Sem mais nem menos, repito e confesso, a bem da verdade, que não sei de motivos especiais para ter acordado feliz esta manhã. (Não ganhei na loteria; não me deram o primeiro prêmio de nada; não me apaixonei pelo emir-dos-emires, de olhos oliváceos; não recuperei o que já perdi; não fui convidada para dar a volta ao mundo num barco à vela; não me regressaram os que me fazem falta; não compus sequer uma barcarola.) Nenhum motivo peculiar, a não ser talvez o fundamental, de estar viva. E esse rutilante rubi, que às vezes desprezamos em nossa gruta, hoje me fez acordar feliz. Só isso. Sem nenhuma complicação; assim: abri os olhos cedo, podendo dormir até mais tarde.
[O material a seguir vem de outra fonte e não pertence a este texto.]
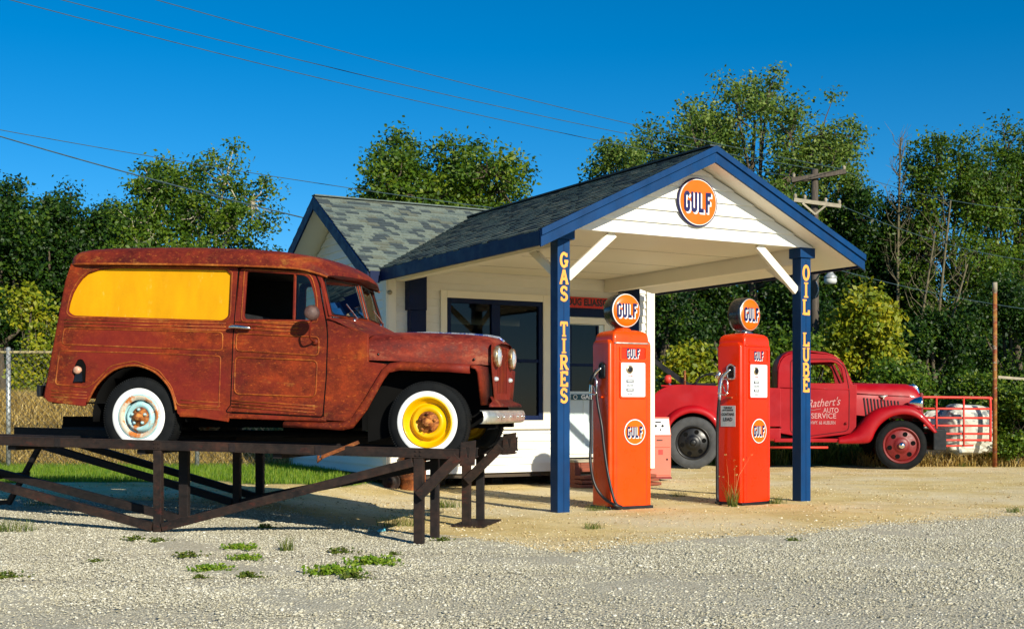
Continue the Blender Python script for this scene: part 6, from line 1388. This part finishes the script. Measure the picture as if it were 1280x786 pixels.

Preferi levantar-me, de tal maneira o sossego interior me impulsava à ação, e desdenhei o sono, com o sei (já) inútil repouso. Pisquei para mim mesma, diante do espelho, cantei sozinha e fui regar minhas roseiras. Senti-me ainda em jejum, tão livre e em tão boa companhia, que decidi passar o dia inteiro em casa, exclusivamente comigo mesma.

Tudo me pareceu calmo nesta manhã de sábado em que acordei serena. Lembro-me que ontem à noite levei meus problemas para a cama, exausta. Despertando, percebi que eles tinham se volatizado. Quer dizer; devem andar por aí, ao meu redor, mas tornaram-se invisíveis (hoje, pelo menos), sombras sem contorno, balões vazios. Estou certa de que voltarão, que terei novamente de enfrentá-los e suportar seu arrogante desafio:

– Acaso julgaste, ingênua, que desapareceríamos definitivamente? Aqui estamos e estaremos sempre, à espera de que nos destruas, de que nos tritures. Não te esfalfes: quando muito, se tiveres sorte, conseguirás substituir-nos por outros, também insolúveis.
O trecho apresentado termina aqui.